The Role of Biogas in the Circular Economy Revolution

O Papel do Biogás na Revolução da Economia Circular

The circular economy has proven to be a silent and promising revolution in the pursuit of a sustainable economic development model. This concept, which aims to reduce, reuse, and recycle materials, is gaining more traction, especially with the incorporation of innovative technologies and the appreciation of waste as valuable resources. Among these technologies, biogas produced from urban solid waste (RSU) and agricultural waste stands out as an effective and sustainable solution.

Globally, the circular economy moved US$ 339 billion in 2022, according to Statista. It is expected to reach nearly US$ 713 billion in the next four years. Projections from the World Economic Forum (WEF) reveal the transformative power of this production and consumption model, with a global economic growth opportunity of US$ 4.5 trillion by 2030.

Biogas from Urban Solid Waste

Urban solid waste, including domestic and commercial trash, presents a major challenge for cities. Inadequate disposal of this waste can cause serious environmental impacts, such as soil and water contamination. However, transforming this waste into biogas offers a promising solution. Through the anaerobic digestion process, organic waste in RSU is converted into biogas, a mixture of methane and carbon dioxide that can be used as a renewable energy source.
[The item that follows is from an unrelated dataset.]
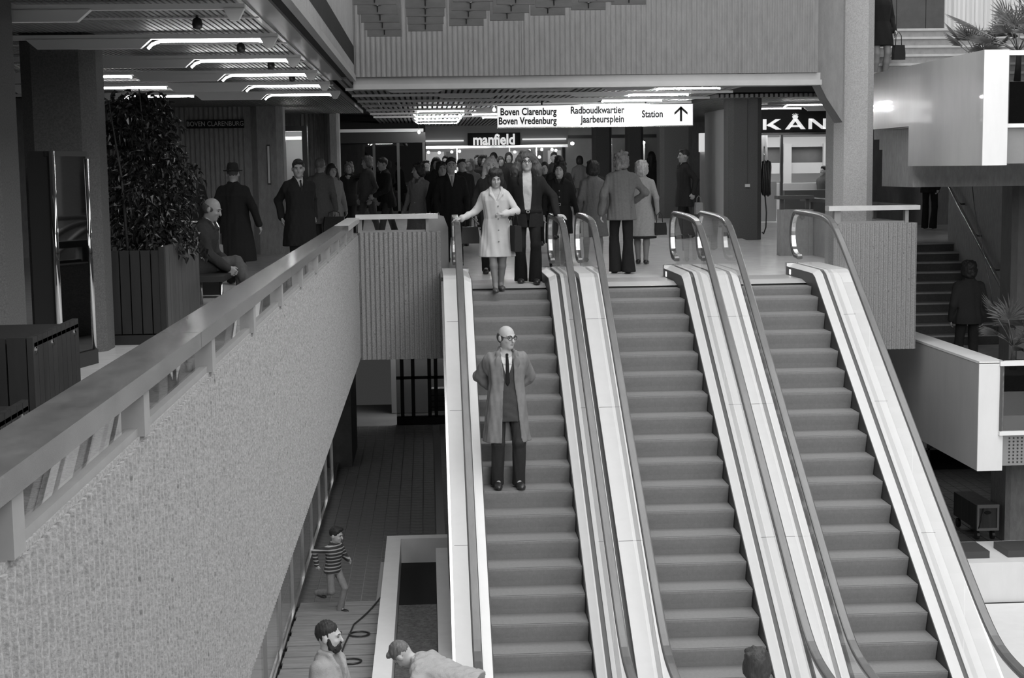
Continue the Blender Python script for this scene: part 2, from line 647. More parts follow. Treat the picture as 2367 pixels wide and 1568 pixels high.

Eva Energia, a leading company in this sector, has excelled in implementing biogas projects, transforming urban solid waste into an efficient and clean energy source.

The use of biogas from RSU not only reduces the amount of waste sent to landfills but also contributes to reducing greenhouse gas emissions. Additionally, biogas can be used to generate electricity, heat, and even fuel for vehicles, promoting a low-carbon economy and reducing dependence on fossil fuels.

O Papel do Biogás na Revolução da Economia Circular

Agricultural Waste as a Source of Biogas

Agriculture is another area where the circular economy can bring significant benefits, especially through the use of animal waste for biogas production. Manure from cattle, pigs, and poultry, often inadequately discarded, can be converted into a valuable energy source. The anaerobic digestion of this waste not only produces biogas but also results in nutrient-rich digestate, which can be used as organic fertilizer, closing the nutrient cycle in agriculture.

Using agricultural waste for biogas production also helps reduce odors and sanitary problems associated with the inadequate handling of this waste. Furthermore, by promoting renewable energy production directly on farms, the need for transporting fossil fuels is reduced, and the energy self-sufficiency of rural properties is improved.

Benefits of the Circular Economy with Biogas

Incorporating biogas from RSU and agricultural waste into the circular economy model brings a range of environmental, economic, and social benefits. Among the main benefits are:

  • Waste Reduction: Transforming waste into biogas significantly reduces the amount of trash sent to landfills.
  • Climate Change Mitigation: Producing and using biogas helps reduce greenhouse gas emissions, contributing to climate change mitigation.
  • Renewable Energy Generation: Biogas is a renewable energy source that can be used to generate electricity, heat, and fuel, reducing dependence on fossil fuels.
  • Waste Valorization: The circular economy promotes the appreciation of waste as resources, encouraging innovation and the development of new technologies.
  • Rural Development: Biogas production in rural areas improves the energy self-sufficiency of farms and promotes local economic development.


The silent revolution of the circular economy is gaining traction, and biogas from urban solid waste and agricultural waste is a key piece of this process. By transforming waste into valuable resources, the circular economy not only promotes environmental sustainability but also drives economic and social development. Currently, the world is 7.2% circular, according to Circle Economy Foundation estimates.

In other words, true circularity is not limited to adjustments to reduce the negative impacts of the linear economy. As foundation analysts describe, “it represents a systemic change that builds long-term resilience, generates economic and business opportunities, and provides environmental and social benefits.” Investing in biogas production technologies and waste valorization is essential to building a more sustainable and resilient future for all.